-- Available records --
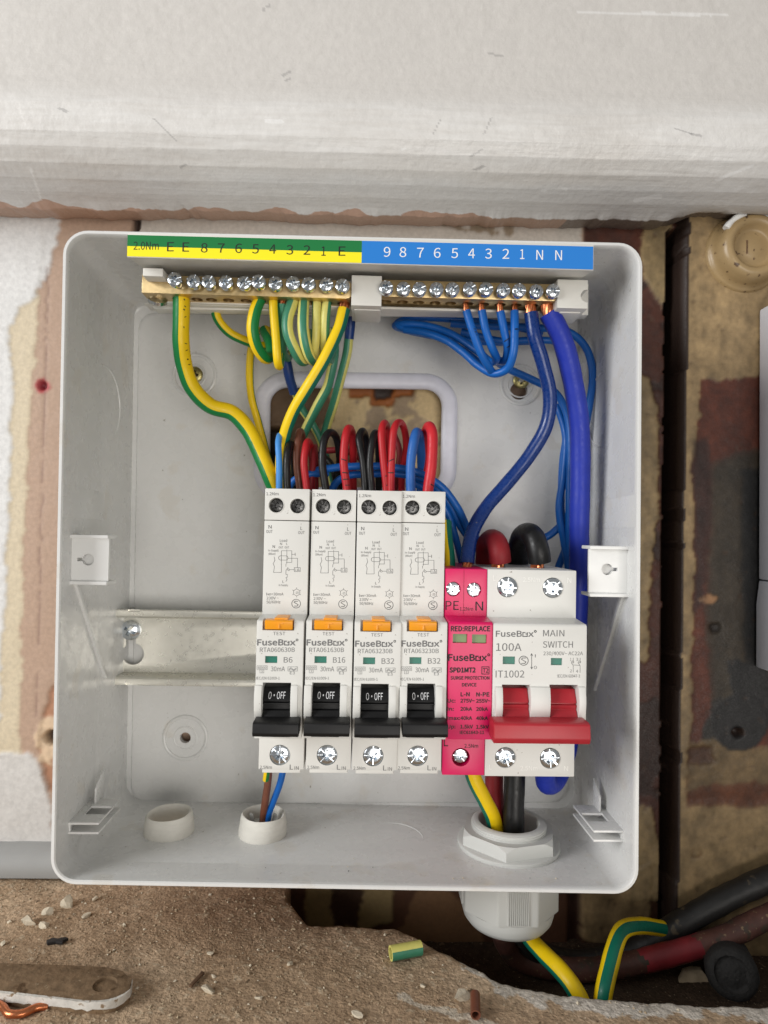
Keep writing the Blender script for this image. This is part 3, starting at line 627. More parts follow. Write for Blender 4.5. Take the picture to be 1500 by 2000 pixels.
SC_PINK = screw_mesh('terminal_screw', 2.7, 1.6, 'zinc', 1.3)
SC_PAN = screw_mesh('pan_screw', 4.7, 2.0, 'zinc', 1.6, dome=1.1, notch=False)
SC_WALL = screw_mesh('wall_screw', 4.0, 1.2, 'yellow_zinc', 1.3, dome=0.5, notch=False)
def lone_screw(name, me, p, rot, label):
    o = obj(name, me, None, label, 'screw'); o.location = Vector(p) * U; o.rotation_euler = rot; return o
lone_screw('rail_screw', SC_PAN, (ks.x, -6.0, ks.z), (0.05, 0.5, 0.1), 'zinc pan head screw holding the left end of the DIN rail')
lone_screw('wall_screw', SC_WALL, (MH[0].x + 0.3, -1.6, MH[0].z), (0, 0.2, 0), 'brassy wall screw behind the thick earth cable')
lone_screw('wall_screw', SC_WALL, (MH[1].x + 0.2, -1.9, MH[1].z - 0.6), (0.1, 0.1, 0), 'brassy wall screw in the keyhole on the right of the back panel')

# ------------------------------------------------------------------ cable bushes, gland
def bush(c, seed, label, lean):
    rr = np.random.default_rng(seed); n = 40; loops = []
    for (r, t) in [(9.0, -3), (9.6, -0.5), (10.5, 0.4), (10.6, 2.5), (10.3, 5.0), (9.8, 7.6), (9.1, 8.3), (8.3, 7.9), (8.0, 5.0), (8.0, -3)]:
        L = []
        for k in range(n):
            a = 2 * pi * k / n; wv = 1 + 0.012 * sin(2 * a + seed) + 0.008 * sin(5 * a + t * 1.3)
            L.append((c.x + cos(a) * r * wv + lean * t, c.y + sin(a) * r * wv, c.z + t * (1.25 + 0.05 * sin(a + seed) + 0.012 * sin(3 * a + seed))))
        loops.append(L)
    mb = MB().loft(loops)
    return obj('cable_bush', mesh('cable_bush', mb, 'bush_white', smooth=60), None, label, 'bush', 'cable bushes in the enclosure floor')
bush(B1, 1, 'empty white cable bush in the enclosure floor, nearest the left wall', -0.03)
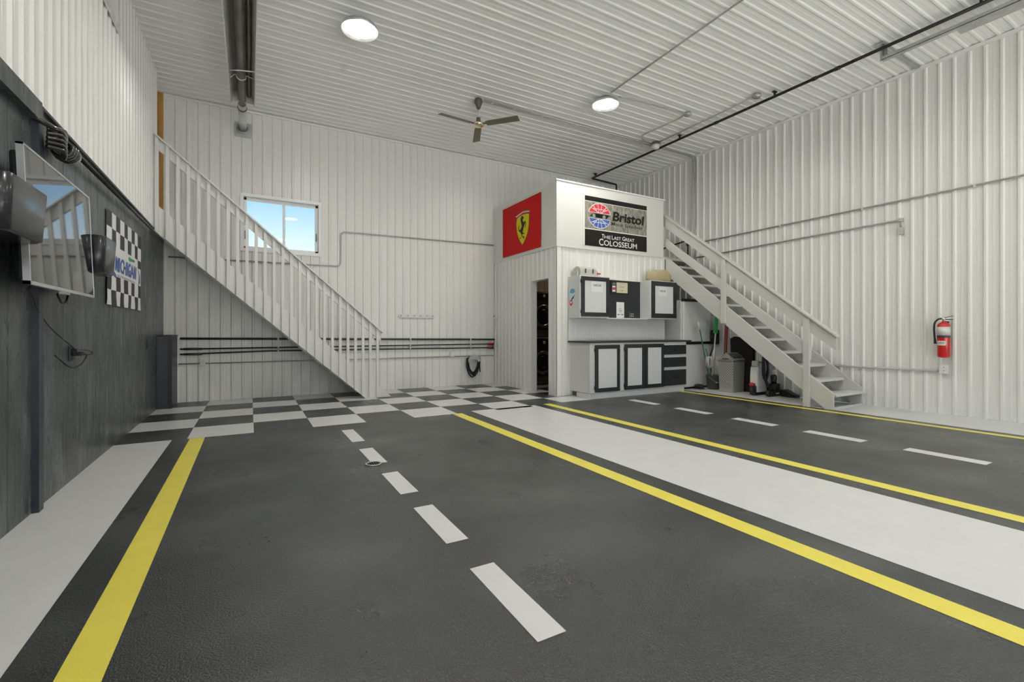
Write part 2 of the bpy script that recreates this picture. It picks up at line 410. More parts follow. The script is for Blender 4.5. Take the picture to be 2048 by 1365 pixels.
# ------------------------------------------------------------------ ribbed steel
def rib_profile(s0, s1, phase, pitch=0.15, h=0.017, wb=0.026, wt=0.011, cuts=()):
    pts = {}
    def put(s, v):
        if s0 - 1e-6 <= s <= s1 + 1e-6: pts[round(s, 5)] = v
    k0 = int(math.floor((s0 - phase) / pitch)) - 1; k1 = int(math.ceil((s1 - phase) / pitch)) + 1
    def height(s):
        q = (s - phase) / pitch; d = abs(q - round(q)) * pitch
        if d <= wt: return h
        if d <= wb: return h * (wb - d) / (wb - wt)
        q2 = q - 0.5; d2 = abs(q2 - round(q2)) * pitch
        for cc in (0.0,):
            if abs(d2 - cc) < 0.009: return 0.0013
        return 0.0
    for k in range(k0, k1):
        c = phase + k * pitch
        for d, v in ((-wb, 0), (-wt, h), (wt, h), (wb, 0), (pitch / 2 - 0.013, 0), (pitch / 2 - 0.008, 0.0013), (pitch / 2 + 0.008, 0.0013), (pitch / 2 + 0.013, 0)):
            put(c + d, v)
    for s in list(cuts) + [s0, s1]:
        if s0 <= s <= s1 and round(s, 5) not in pts: pts[round(s, 5)] = height(s)
    return sorted(pts.items())
def ribbed(axis, s0, s1, t0, t1, at, out, phase, holes=(), **kw):
    # axis 'x': wall along X, t = Z, plane Y=at; 'y': wall along Y, t = Z, plane X=at; 'c': ceiling ribs repeat along Y, t = X, plane Z=at
    cuts = [h[0] for h in holes] + [h[1] for h in holes]
    prof = rib_profile(s0, s1, phase, cuts=cuts, **kw)
    ts = sorted(set([t0, t1] + [q for h in holes for q in (h[2], h[3]) if t0 < q < t1]))
    def P(s, t, h):
        a = at + out * h
        return {'x': (s, a, t), 'y': (a, s, t), 'c': (t, s, a)}[axis]
    mb = MB(); n = len(prof)
    mb.v = [P(s, t, h) for t in ts for s, h in prof]
    for j in range(len(ts) - 1):
        for i in range(n - 1):
            sm = (prof[i][0] + prof[i + 1][0]) / 2; tm = (ts[j] + ts[j + 1]) / 2
            if any(h[0] < sm < h[1] and h[2] < tm < h[3] for h in holes): continue
            mb.f.append((j * n + i, j * n + i + 1, (j + 1) * n + i + 1, (j + 1) * n + i)); mb.sm.append(False); mb.mi.append(0)
    return mb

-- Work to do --
Set down the records above word for word, from the first line through the line containing "lone_screw('wall_screw', SC_WALL, (MH[1].x", both included; leave out the pictures.

-- Reply --
Keep writing the Blender script for this image. This is part 3, starting at line 627. More parts follow. Write for Blender 4.5. Take the picture to be 1500 by 2000 pixels.
SC_PINK = screw_mesh('terminal_screw', 2.7, 1.6, 'zinc', 1.3)
SC_PAN = screw_mesh('pan_screw', 4.7, 2.0, 'zinc', 1.6, dome=1.1, notch=False)
SC_WALL = screw_mesh('wall_screw', 4.0, 1.2, 'yellow_zinc', 1.3, dome=0.5, notch=False)
def lone_screw(name, me, p, rot, label):
    o = obj(name, me, None, label, 'screw'); o.location = Vector(p) * U; o.rotation_euler = rot; return o
lone_screw('rail_screw', SC_PAN, (ks.x, -6.0, ks.z), (0.05, 0.5, 0.1), 'zinc pan head screw holding the left end of the DIN rail')
lone_screw('wall_screw', SC_WALL, (MH[0].x + 0.3, -1.6, MH[0].z), (0, 0.2, 0), 'brassy wall screw behind the thick earth cable')
lone_screw('wall_screw', SC_WALL, (MH[1].x + 0.2, -1.9, MH[1].z - 0.6), (0.1, 0.1, 0), 'brassy wall screw in the keyhole on the right of the back panel')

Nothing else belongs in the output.